First-Principles Density Limit Scaling in Tokamaks Based on Edge Turbulent Transport and Implications for ITER

A first-principles scaling law, based on turbulent transport considerations, and a multimachine database of density limit discharges from the ASDEX Upgrade, JET, and TCV tokamaks, show that the increase of the boundary turbulent transport with the plasma collisionality sets the maximum density achievable in tokamaks. This scaling law shows a strong dependence on the heating power, therefore predicting for ITER a significantly larger safety margin than the Greenwald empirical scaling [Greenwald et al., Nucl. Fusion, 28, 2199 (1988)] in case of unintentional high-to-low confinement transition.

Figure 1

Time trace of the gas flux, electron density from Thomson scattering, radiation intensity, and magnetic perturbations for the JET discharge No. 80823. The MARFE event is identified by the strong increase of the radiation measured above the $X$ point. The MARFE onset precedes the appearance of a locked mode, which eventually leads to the plasma disruption. The red dashed vertical line represents the time of the MARFE onset, $t_M\simeq 20.9\mathrm{s}$. The onset of the locked $N=1$ mode occurs at 21.95 s, while the disruption time is at 21.1 s.

Figure 2

Radial profile of the electron density (a), electron temperature (b), and electron pressure (c) as a function of the normalized radial coordinate at three different times of the JET discharge No. 80823. The time of the MARFE onset is denoted as $t_M$ (see Fig. 1).

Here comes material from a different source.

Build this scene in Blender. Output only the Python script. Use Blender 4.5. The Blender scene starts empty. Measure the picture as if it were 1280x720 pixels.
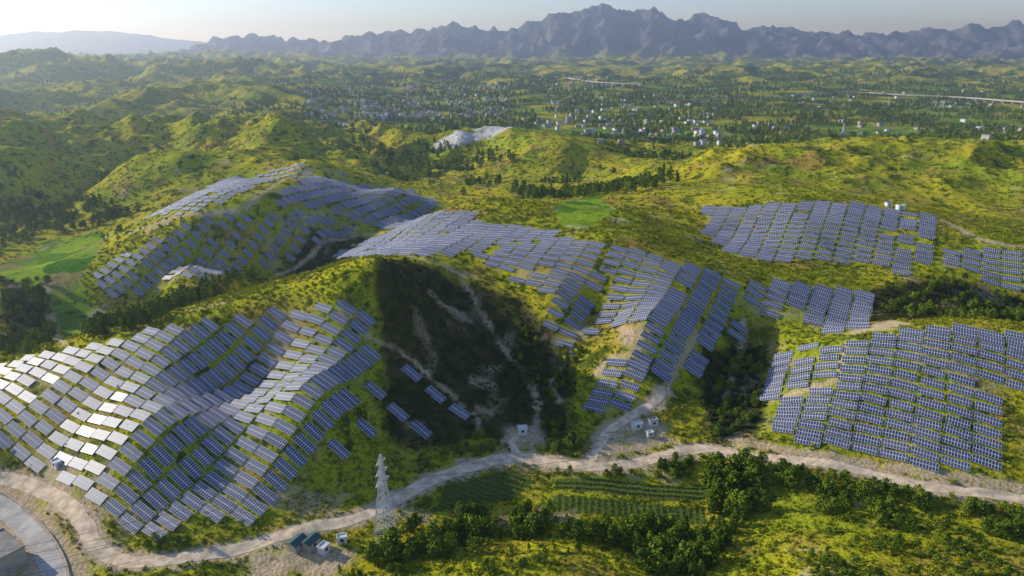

The radial profiles are obtained by fitting Thomson data with splines (Hermite form), imposing the profile and its first derivative to vanish at ${\rho }_{\mathrm{pol}}=1.1$ and enforcing the monotonicity of the profile in the edge region.

Figure 3

(a) Experimental edge density measured by means of Thomson scattering at the onset of the MARFE compared with the theoretical prediction $n_{\lim }$ provided by Eq. (12) with $\alpha =3.3\pm 0.3$. (b) Experimental measured maximum line-averaged density ($n_{\mathrm{avg}}$) compared with the prediction provided by the empirical scaling law in Eq. (1) (red dashed line). For comparison purpose, a proportionality factor is also considered in the empirical scaling when evaluating the $R^2$ parameter. Different marker shapes and colors are used to distinguish between the standard density limit (DL) and the density limit of discharges with an $H$-mode phase (HDL). As examples, the error bars are shown for the discharge with the lowest and highest density.